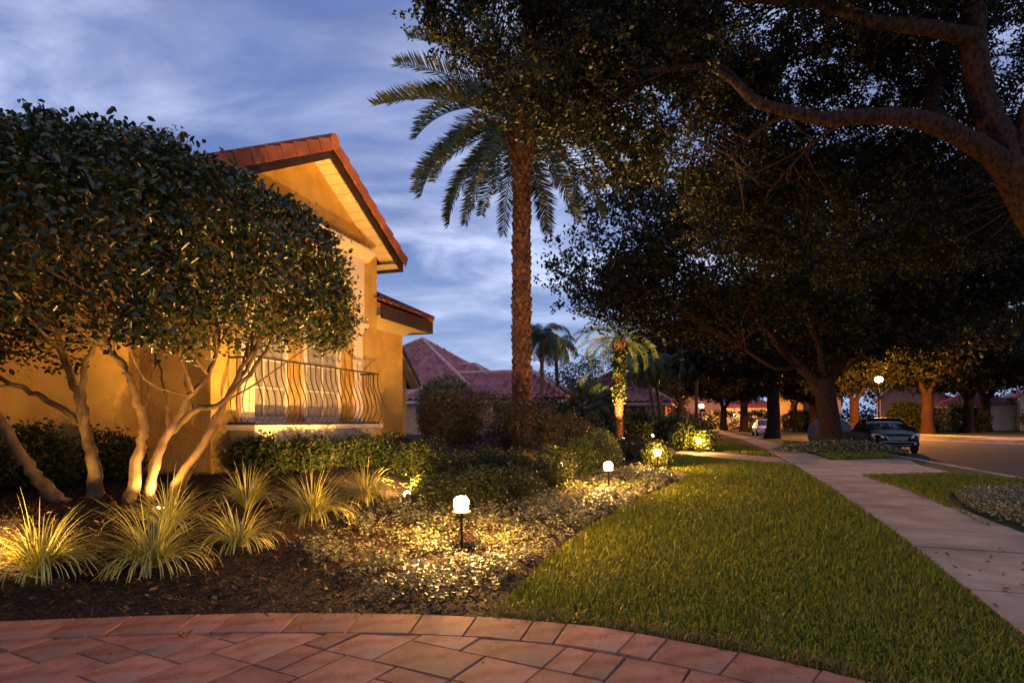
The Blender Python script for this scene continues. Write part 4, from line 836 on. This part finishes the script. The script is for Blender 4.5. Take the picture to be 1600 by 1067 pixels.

--

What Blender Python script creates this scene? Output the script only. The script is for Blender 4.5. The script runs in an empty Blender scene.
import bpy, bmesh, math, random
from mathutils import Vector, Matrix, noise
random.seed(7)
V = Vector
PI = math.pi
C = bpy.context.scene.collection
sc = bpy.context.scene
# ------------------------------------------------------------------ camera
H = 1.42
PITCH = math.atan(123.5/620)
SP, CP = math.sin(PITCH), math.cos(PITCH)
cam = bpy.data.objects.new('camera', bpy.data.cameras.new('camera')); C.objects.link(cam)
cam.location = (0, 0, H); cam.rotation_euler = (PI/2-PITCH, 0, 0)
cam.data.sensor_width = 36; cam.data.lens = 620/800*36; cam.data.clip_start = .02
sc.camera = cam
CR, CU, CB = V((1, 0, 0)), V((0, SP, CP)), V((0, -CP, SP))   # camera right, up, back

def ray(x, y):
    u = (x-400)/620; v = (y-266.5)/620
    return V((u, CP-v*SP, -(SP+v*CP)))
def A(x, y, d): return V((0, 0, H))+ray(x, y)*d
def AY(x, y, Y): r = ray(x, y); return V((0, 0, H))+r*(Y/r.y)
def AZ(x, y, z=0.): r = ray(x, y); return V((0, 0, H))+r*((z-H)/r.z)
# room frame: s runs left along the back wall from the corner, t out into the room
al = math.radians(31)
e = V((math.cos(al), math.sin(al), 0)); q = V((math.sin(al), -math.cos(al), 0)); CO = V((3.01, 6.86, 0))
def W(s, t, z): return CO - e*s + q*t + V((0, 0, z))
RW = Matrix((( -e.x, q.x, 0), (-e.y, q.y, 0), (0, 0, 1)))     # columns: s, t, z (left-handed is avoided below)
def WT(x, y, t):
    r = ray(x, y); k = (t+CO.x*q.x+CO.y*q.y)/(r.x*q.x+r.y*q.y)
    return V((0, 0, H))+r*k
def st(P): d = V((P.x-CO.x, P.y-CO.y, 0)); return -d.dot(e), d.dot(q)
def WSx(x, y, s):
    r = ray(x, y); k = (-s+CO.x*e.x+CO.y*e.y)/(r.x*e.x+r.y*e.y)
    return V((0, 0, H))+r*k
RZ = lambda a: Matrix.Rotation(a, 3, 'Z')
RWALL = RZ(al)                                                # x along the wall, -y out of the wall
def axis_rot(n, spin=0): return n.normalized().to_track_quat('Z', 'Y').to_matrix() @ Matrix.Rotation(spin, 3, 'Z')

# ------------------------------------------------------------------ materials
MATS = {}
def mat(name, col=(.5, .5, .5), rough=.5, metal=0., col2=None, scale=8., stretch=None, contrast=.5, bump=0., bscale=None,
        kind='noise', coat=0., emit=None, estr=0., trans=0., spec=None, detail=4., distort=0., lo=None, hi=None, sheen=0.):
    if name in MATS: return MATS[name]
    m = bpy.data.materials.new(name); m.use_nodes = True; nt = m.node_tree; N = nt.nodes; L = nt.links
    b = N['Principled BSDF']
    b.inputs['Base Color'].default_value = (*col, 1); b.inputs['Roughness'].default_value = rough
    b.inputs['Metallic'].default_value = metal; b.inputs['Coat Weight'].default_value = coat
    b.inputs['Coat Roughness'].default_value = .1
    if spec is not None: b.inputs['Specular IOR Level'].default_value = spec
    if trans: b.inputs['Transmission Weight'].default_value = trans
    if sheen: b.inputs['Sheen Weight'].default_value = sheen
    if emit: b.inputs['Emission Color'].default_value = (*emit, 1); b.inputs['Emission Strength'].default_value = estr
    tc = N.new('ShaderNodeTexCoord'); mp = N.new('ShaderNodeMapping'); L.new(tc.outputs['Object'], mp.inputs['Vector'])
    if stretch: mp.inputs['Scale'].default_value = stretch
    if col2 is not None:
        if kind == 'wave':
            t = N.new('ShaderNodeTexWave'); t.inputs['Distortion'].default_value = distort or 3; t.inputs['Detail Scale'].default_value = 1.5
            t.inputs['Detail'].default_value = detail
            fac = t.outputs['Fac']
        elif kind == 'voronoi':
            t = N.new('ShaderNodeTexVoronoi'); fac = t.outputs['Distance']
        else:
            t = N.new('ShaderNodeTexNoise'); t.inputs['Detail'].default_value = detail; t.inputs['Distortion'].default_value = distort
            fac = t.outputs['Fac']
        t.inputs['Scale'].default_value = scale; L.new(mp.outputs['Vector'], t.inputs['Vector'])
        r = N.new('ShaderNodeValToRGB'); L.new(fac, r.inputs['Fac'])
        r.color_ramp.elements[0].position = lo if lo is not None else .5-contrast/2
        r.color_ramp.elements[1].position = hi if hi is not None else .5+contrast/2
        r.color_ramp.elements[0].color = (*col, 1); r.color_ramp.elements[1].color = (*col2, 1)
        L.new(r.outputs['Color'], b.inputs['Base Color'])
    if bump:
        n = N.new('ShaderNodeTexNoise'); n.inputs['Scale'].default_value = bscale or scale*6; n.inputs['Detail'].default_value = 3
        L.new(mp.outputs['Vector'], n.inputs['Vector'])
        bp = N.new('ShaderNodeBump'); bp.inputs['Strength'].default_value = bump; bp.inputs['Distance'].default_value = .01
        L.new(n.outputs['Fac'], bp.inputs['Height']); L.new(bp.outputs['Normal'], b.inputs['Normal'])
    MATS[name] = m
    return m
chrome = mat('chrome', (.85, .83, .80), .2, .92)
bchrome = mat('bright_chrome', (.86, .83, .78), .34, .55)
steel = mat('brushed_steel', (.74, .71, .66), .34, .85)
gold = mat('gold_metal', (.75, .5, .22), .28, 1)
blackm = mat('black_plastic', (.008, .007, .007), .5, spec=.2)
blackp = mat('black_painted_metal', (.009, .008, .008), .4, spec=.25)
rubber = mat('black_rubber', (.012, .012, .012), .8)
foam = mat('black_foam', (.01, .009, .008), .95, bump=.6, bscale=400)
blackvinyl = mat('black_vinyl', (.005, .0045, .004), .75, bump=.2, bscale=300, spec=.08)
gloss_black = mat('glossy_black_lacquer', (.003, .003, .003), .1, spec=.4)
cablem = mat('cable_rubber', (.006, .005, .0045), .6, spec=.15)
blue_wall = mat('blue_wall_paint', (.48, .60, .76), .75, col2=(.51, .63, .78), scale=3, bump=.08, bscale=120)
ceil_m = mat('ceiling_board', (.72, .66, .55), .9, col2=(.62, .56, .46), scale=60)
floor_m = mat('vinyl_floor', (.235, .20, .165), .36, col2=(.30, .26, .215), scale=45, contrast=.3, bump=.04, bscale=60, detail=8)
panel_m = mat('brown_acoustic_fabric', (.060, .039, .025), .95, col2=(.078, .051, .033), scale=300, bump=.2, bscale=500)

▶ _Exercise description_
Copy all lines in the listing above where the string "this" appears.

▶ _Written solution_
The Blender Python script for this scene continues. Write part 4, from line 836 on. This part finishes the script. The script is for Blender 4.5. Take the picture to be 1600 by 1067 pixels.
What Blender Python script creates this scene? Output the script only. The script is for Blender 4.5. The script runs in an empty Blender scene.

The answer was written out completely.